Gérard et Patricia d’Albertville ont su capter cette vive émotion de femmes palestiniennes qui tantôt ont passé 8 années en prison, tantôt attendent la sortie de prison de leur mari, mais qui surtout ne demandent qu’à être libres, qu’à voir l’occupation cesser : « On veut rentrer chez nous », répètent-elles, les larmes aux yeux. « On veut revoir notre pays, notre village natal », ajoutent-elles. « On veut juste être libres ».

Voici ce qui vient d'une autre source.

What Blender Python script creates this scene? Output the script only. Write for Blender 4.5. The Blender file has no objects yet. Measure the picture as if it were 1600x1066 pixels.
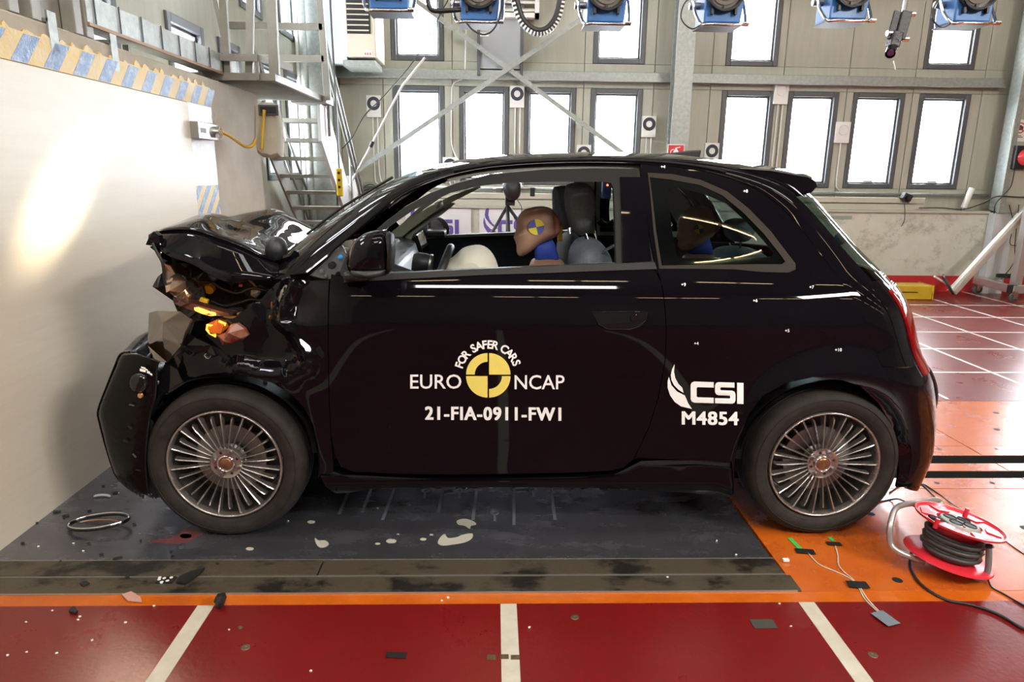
import bpy, bmesh, math, random
from mathutils import Vector, Matrix, geometry, noise
from math import sin, cos, pi, radians, sqrt, atan2
random.seed(4)
SC = bpy.context.scene
COL = SC.collection
# ------------------------------------------------------------------ camera
CAMH = 1.394; FPX = 1067.0
cd = bpy.data.cameras.new('camera'); cam = bpy.data.objects.new('camera', cd); COL.objects.link(cam)
cd.sensor_width = 36.0; cd.lens = 36.0 * FPX / 1600.0; cd.clip_start = 0.05; cd.clip_end = 200
CR = Matrix.Rotation(radians(-1.66), 3, 'Z') @ Matrix.Rotation(radians(90 - 13.75), 3, 'X') @ Matrix.Rotation(radians(0.7), 3, 'Z')
cam.matrix_world = Matrix.Translation((0, 0, CAMH)) @ CR.to_4x4()
SC.camera = cam
# ------------------------------------------------------------------ view, world, lights
SC.view_settings.view_transform = 'Standard'; SC.view_settings.look = 'None'
SC.view_settings.gamma = 1.0; SC.view_settings.use_curve_mapping = False
SC.view_settings.exposure = 0.0
wd = bpy.data.worlds.new('sky'); SC.world = wd; wd.use_nodes = True
bgn = wd.node_tree.nodes['Background']; bgn.inputs[0].default_value = (0.93, 0.97, 1.0, 1); bgn.inputs[1].default_value = 42.0

def area(name, loc, tgt, sx, sy, power, colr):
    l = bpy.data.lights.new(name, 'AREA'); l.shape = 'RECTANGLE'; l.size = sx; l.size_y = sy; l.energy = power; l.color = colr
    o = bpy.data.objects.new(name, l); COL.objects.link(o); o.location = loc
    o.rotation_euler = (Vector(tgt) - Vector(loc)).to_track_quat('-Z', 'Y').to_euler(); return o
def spot(name, loc, tgt, power, ang, blend, colr, size=0.05):
    l = bpy.data.lights.new(name, 'SPOT'); l.energy = power; l.spot_size = radians(ang); l.spot_blend = blend; l.color = colr; l.shadow_soft_size = size
    o = bpy.data.objects.new(name, l); COL.objects.link(o); o.location = loc
    o.rotation_euler = (Vector(tgt) - Vector(loc)).to_track_quat('-Z', 'Y').to_euler(); return o
WARM = (1.0, 0.86, 0.66); WHITE = (1.0, 0.97, 0.92)
# added fill on the photographer's side and the crash-zone spot that hits the plywood
area('added_fill', (0.3, -2.2, 5.4), (0.2, 3.0, 0.3), 2.6, 0.35, 170, WHITE)
spot('crash_zone_lamp', (-0.85, 5.0, 2.85), (-1.84, 3.06, 1.30), 3600, 7.5, 1.0, (1.0, 0.86, 0.62))
area('added_fill', (5.2, -2.0, 4.4), (-1.8, 2.7, 0.6), 2.2, 0.35, 420, WHITE)  # second fill, added to brighten the barrier
# overhead fill strips added below the closed ceiling
for yy, pw in ((1.5, 150), (5.6, 40)):
    area('overhead_fill', (1.6, yy, 6.75), (1.6, yy, 0), 9.0, 0.5, pw, WHITE)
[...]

La projection du documentaire a suscité des questions et des réflexions émanant de l’audience présente au sein du Centre culturel arabe en Pays de Liège. L’occasion pour Patricia d’Albertville de rappeler qu’aujourd’hui : « 300 enfants sont kidnappés et emprisonnés par les autorités israéliennes, 6200 hommes sont emprisonnés, dont 600 sont en détention administrative. Ce qui signifie qu’ils sont mis en prison sans motif annoncé et une soixantaine de femmes sont également derrière les barreaux. »
État d’une vie politique intérieure palestinienne moribonde
D’un point de vue strictement lié à la politique intérieure, en Palestine, « au niveau du conseil législatif, les trois-quarts des députés palestiniens sont emprisonnés. Par conséquent, il n’y a plus de parlement », a souligné Gérard d’Albertville. Une situation qui a engendré une Palestine sans conseil législatif, étant donné que le quorum ne peut être atteint.
Toujours au rayon de la politique intérieure, « Mahmoud Abbas, président de l’Autorité palestinienne se rend bien compte que les accords d’Oslo prévoyant la configuration d’un État palestinien avec les frontières de 67 et avec Jérusalem comme capitale, n’est plus possible. Bref, il réalise que les accords d’Oslo ne sont qu’une duperie. Il y a désormais la conscience qu’il faut passer à autre chose ».
En termes de politique internationale, « Israël gagne en confisquant un pays », estime le réalisateur, « même s’il y a une chose que les autorités israéliennes ne parviennent pas à détruire, à savoir : le sentiment d’appartenance des Palestiniens ».